US midterm elections show progress for climate initiatives

By Cameron Saunders
Despite being relatively under the radar, ballot initiatives dealing with fighting climate change had a notably strong showing in this year's elections

As the dust settles from the US midterm elections, Washington and the rest of the country are now coming to terms with the new norm: the Republicans have the House, the Democrats have managed to stay strong, and Trump looks weaker than ever. But one overlooked detail is that measures on the ballot dealing with climate policy fared quite well. 

In New York, $1.5bn for climate change mitigation and environmental projects passed handily after 81% of voters approved the measure. In Rhode Island, 66% of voters authorised a $50m green bond act. Voters in Boulder, Colorado approved a climate tax in addition to approval for the city to borrow against that tax to fund projects that address the environment. Even in El Paso, Texas – close to the heart of the American petroleum industry – three measures were passed that would see $257.8m invested for street and park improvements with $5m going towards green infrastructure.

A growing concern

These successes add to the hand of President Joe Biden, who this week attended and spoke at COP27 in Sharm El Sheikh, Egypt. He used the occasion to try to reassert American leadership in the ongoing climate crisis after the former president, Donald Trump, ignored the problem as much as he could. 

Biden is still riding high from the August 16 signing of the Inflation Reduction Act which he was able to muscle through Congress. The Act, which pledges $369m on climate investment, is the largest package of its kind to have ever been passed by the American government. 

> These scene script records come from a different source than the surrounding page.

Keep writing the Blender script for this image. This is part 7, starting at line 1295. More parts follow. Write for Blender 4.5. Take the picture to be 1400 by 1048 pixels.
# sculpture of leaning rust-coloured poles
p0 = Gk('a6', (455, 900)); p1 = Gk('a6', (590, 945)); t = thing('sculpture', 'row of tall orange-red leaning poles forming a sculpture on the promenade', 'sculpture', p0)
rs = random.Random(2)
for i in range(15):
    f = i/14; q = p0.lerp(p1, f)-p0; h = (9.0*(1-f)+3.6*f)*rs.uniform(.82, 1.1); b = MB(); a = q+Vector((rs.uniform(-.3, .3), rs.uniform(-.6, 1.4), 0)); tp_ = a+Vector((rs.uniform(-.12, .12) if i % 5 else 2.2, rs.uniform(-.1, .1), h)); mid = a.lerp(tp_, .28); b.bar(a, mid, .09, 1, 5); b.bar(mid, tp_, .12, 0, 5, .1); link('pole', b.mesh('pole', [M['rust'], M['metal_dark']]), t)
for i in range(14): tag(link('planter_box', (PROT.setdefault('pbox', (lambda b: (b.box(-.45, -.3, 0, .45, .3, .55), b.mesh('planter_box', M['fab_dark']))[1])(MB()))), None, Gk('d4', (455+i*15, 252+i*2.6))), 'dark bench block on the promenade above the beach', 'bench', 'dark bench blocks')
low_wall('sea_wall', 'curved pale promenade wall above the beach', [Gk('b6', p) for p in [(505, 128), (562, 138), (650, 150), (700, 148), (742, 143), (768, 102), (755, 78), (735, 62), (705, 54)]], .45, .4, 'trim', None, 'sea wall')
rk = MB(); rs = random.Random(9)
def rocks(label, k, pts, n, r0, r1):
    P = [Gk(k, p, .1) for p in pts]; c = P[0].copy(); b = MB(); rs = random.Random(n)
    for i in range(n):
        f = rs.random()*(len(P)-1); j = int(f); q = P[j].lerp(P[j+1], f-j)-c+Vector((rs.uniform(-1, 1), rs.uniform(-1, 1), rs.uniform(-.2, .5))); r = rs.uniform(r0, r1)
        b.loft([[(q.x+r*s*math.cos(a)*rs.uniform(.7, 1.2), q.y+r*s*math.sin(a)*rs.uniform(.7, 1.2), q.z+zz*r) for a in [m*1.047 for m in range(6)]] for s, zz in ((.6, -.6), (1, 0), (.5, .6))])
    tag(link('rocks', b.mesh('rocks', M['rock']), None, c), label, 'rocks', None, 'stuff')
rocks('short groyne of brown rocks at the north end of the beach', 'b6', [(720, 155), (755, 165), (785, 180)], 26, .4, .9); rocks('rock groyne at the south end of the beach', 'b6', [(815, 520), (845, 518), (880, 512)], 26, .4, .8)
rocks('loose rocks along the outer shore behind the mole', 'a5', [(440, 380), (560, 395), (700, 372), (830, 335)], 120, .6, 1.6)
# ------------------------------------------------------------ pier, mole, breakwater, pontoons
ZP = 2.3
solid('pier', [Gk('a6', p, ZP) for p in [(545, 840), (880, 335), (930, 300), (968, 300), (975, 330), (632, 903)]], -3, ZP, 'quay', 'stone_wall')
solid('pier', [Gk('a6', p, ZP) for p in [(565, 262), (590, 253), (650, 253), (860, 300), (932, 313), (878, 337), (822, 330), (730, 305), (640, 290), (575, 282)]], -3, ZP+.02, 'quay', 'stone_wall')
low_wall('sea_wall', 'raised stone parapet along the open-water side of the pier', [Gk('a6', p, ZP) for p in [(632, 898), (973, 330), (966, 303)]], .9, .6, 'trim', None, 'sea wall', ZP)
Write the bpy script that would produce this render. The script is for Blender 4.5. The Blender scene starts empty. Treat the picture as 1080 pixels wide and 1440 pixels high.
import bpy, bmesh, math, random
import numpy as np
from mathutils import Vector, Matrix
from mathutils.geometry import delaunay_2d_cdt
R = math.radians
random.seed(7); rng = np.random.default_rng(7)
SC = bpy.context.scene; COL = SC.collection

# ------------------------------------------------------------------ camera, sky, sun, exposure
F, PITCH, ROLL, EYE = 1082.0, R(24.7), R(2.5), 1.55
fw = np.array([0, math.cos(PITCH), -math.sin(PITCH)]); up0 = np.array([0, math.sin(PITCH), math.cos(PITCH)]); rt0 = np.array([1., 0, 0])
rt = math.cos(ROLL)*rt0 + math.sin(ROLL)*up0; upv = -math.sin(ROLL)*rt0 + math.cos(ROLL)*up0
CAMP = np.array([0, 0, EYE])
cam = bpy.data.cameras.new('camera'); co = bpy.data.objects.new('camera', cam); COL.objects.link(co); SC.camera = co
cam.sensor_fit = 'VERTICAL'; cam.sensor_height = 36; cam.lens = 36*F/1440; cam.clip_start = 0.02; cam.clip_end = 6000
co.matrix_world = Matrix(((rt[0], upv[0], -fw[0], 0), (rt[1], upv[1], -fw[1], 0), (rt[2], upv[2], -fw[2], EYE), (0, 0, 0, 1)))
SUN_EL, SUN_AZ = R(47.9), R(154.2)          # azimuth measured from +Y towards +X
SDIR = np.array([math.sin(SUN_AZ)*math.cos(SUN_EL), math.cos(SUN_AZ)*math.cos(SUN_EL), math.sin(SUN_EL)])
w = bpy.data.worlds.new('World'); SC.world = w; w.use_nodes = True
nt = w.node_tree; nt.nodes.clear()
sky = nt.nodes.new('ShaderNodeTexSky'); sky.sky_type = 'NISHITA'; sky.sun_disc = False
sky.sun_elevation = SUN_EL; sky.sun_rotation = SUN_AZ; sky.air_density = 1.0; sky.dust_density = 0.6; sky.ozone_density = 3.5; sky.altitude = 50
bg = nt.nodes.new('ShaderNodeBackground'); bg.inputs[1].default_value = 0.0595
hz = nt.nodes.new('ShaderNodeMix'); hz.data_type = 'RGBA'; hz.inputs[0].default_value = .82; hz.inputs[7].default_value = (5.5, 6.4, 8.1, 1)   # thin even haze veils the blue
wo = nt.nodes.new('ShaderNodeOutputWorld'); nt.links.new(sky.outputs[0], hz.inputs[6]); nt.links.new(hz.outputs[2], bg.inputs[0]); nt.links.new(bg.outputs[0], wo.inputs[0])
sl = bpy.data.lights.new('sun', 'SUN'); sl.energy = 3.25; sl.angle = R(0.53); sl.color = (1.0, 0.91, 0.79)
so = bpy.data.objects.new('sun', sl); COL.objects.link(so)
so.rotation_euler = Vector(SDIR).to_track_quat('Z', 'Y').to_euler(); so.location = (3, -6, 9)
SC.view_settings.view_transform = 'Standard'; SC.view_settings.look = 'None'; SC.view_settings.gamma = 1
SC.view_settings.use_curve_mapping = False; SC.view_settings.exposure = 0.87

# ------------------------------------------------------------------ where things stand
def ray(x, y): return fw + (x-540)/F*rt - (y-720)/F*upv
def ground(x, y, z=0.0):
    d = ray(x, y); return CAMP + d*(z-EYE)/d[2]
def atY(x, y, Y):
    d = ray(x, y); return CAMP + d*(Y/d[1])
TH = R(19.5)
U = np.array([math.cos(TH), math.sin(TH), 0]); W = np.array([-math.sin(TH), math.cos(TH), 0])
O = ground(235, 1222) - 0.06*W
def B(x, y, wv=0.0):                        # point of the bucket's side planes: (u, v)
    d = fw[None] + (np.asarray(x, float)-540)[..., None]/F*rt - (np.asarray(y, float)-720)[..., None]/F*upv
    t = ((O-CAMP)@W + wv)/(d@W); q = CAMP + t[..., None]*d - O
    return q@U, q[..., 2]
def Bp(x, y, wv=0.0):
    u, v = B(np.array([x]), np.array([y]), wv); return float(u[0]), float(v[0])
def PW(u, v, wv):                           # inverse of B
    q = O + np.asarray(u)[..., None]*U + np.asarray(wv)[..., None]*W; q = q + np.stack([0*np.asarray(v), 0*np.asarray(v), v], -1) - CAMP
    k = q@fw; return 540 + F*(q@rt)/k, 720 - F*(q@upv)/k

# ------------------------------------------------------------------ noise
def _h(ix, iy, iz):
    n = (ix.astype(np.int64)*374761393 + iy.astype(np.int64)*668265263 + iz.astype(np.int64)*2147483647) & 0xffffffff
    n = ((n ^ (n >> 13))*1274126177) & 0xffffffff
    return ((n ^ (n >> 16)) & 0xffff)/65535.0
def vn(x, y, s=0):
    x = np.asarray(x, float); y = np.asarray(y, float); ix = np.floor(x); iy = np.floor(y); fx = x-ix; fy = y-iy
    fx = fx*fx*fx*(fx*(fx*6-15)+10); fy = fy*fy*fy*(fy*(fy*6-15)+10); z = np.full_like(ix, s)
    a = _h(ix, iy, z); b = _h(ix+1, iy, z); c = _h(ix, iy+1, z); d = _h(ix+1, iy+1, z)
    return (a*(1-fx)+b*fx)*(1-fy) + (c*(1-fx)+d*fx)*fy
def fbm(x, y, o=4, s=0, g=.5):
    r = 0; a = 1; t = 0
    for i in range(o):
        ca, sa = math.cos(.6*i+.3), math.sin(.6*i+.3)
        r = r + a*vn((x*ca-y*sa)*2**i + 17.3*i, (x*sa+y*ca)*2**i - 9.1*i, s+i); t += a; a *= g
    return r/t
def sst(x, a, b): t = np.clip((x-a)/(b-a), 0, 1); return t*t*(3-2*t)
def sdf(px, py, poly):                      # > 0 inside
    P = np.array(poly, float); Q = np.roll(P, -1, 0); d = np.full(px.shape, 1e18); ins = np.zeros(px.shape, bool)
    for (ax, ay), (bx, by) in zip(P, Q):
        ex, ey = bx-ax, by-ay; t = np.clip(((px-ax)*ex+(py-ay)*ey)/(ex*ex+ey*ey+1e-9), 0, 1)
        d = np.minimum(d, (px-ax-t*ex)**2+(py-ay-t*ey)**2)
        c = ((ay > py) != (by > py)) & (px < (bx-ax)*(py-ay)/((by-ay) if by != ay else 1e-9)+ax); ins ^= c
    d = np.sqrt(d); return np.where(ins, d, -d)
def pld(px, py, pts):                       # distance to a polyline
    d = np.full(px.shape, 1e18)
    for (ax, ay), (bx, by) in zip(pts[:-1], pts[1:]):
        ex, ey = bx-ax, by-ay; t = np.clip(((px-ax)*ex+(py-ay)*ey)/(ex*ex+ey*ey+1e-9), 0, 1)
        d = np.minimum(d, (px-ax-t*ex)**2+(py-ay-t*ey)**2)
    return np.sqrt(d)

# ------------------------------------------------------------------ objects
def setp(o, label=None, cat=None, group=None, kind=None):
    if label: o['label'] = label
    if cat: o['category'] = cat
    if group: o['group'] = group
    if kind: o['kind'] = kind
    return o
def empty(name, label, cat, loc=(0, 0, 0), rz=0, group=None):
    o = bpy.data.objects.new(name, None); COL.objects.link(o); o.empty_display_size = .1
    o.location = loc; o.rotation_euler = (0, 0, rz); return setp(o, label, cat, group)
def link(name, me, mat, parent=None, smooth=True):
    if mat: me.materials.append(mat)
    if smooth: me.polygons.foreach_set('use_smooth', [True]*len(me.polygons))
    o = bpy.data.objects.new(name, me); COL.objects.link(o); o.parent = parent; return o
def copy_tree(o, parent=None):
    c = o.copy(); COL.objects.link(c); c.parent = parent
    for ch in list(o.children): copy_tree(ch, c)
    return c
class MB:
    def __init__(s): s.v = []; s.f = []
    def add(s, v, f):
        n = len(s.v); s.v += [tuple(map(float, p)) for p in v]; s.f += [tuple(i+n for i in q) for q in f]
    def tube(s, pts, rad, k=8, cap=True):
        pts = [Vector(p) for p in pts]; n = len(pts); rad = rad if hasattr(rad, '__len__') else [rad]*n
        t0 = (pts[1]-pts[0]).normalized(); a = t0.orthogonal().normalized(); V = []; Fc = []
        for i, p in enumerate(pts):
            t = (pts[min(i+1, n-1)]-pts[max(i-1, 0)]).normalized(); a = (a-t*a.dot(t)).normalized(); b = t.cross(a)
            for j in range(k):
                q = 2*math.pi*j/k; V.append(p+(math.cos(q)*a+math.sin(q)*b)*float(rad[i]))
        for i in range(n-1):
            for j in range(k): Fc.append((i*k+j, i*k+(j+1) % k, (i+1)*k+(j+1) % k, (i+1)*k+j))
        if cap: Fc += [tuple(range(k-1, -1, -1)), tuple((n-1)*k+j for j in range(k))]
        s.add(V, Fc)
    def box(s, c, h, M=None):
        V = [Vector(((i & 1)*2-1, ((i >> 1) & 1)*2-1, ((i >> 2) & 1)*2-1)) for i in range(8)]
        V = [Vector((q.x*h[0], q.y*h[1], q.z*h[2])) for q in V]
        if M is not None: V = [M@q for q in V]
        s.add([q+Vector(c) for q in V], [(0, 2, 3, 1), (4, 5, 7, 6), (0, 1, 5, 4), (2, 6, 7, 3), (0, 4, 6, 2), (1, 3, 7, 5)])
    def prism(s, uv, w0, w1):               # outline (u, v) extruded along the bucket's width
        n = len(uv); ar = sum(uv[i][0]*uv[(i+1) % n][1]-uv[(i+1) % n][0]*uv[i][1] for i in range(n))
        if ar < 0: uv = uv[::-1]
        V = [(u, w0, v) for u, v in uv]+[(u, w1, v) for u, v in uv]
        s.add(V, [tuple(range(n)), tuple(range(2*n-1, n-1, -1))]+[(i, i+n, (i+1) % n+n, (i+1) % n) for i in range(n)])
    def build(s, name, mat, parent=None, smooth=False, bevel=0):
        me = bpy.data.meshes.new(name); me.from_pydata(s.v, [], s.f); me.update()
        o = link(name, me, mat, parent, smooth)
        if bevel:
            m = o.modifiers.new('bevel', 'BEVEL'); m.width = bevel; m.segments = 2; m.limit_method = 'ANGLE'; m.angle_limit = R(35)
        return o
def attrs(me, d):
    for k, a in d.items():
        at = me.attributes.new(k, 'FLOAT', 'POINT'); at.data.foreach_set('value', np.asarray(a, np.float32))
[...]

Despite this good news on the climate front, there were environmental measures on the ballot in some areas that didn’t pass. In Arizona, Proposition 310 was defeated. It would have approved a slight tax raise to help fires. As well, a measure in California which sought to tax high-earners and therefore encourage the purchase of electric vehicles, also failed. 

Though there were a few defeats, the midterms augur good things for a United States increasingly concerned with climate change.